February 01, 2018
On Sunday, 28 January 2018 at 06:44:28 UTC, Timothee Cour wrote:
> likewise the following compiles, but IMO should not:
> class A{ void fun(this a){}}
> (instead we should have typeof(this)

Yes, it's also confusing reading it, I thought it was template this for a second. It even works if fun is static! This is ironic as template this doesn't work outside of methods, even though it should:
https://issues.dlang.org/show_bug.cgi?id=17713

In fact, template this syntax is backward:

void fun(this T)(){} // current
void fun(T this)(){} // could work?

The latter actually has the type and variable in the correct position. (Not that I expect it will change now).
February 05, 2018
On Thursday, 1 February 2018 at 13:12:21 UTC, Nick Treleaven wrote:
> On Sunday, 28 January 2018 at 06:44:28 UTC, Timothee Cour wrote:
>> likewise the following compiles, but IMO should not:
>> class A{ void fun(this a){}}
>> (instead we should have typeof(this)
>
> Yes, it's also confusing reading it, I thought it was template this for a second.
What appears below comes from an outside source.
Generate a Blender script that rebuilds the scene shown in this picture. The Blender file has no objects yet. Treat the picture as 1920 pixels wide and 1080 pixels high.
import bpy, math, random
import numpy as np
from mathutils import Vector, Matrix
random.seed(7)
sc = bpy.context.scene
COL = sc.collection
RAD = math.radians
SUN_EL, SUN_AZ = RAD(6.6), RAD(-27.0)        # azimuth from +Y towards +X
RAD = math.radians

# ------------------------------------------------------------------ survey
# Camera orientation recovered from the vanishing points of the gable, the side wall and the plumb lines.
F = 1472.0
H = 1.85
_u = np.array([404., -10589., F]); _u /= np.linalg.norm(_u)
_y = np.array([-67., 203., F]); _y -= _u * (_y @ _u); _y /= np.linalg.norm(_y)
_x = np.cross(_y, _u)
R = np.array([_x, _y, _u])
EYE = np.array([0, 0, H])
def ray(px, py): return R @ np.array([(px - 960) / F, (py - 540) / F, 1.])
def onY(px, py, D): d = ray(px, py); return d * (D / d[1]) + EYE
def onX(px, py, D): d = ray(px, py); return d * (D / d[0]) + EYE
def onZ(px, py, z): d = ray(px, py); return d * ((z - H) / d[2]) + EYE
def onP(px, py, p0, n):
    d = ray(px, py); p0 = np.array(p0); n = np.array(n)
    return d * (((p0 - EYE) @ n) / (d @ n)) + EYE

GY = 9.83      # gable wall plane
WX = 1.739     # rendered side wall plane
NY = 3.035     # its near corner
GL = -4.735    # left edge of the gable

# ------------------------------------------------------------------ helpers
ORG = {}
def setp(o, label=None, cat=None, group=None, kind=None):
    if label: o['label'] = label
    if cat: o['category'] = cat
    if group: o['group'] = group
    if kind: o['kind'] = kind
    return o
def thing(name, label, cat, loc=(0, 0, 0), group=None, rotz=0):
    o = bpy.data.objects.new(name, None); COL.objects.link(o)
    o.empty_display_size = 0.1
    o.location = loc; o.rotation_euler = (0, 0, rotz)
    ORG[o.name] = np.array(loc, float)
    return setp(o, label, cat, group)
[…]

It even works if fun is static! This is ironic as template this doesn't work outside of methods, even though it should:
> https://issues.dlang.org/show_bug.cgi?id=17713
>
> In fact, template this syntax is backward:
>
> void fun(this T)(){} // current
> void fun(T this)(){} // could work?
>
> The latter actually has the type and variable in the correct position. (Not that I expect it will change now).

I like the current way, because it doesn't look like a variable, because it really isn't a variable. It's really just telling the compiler that the type of the this pointer is that of T.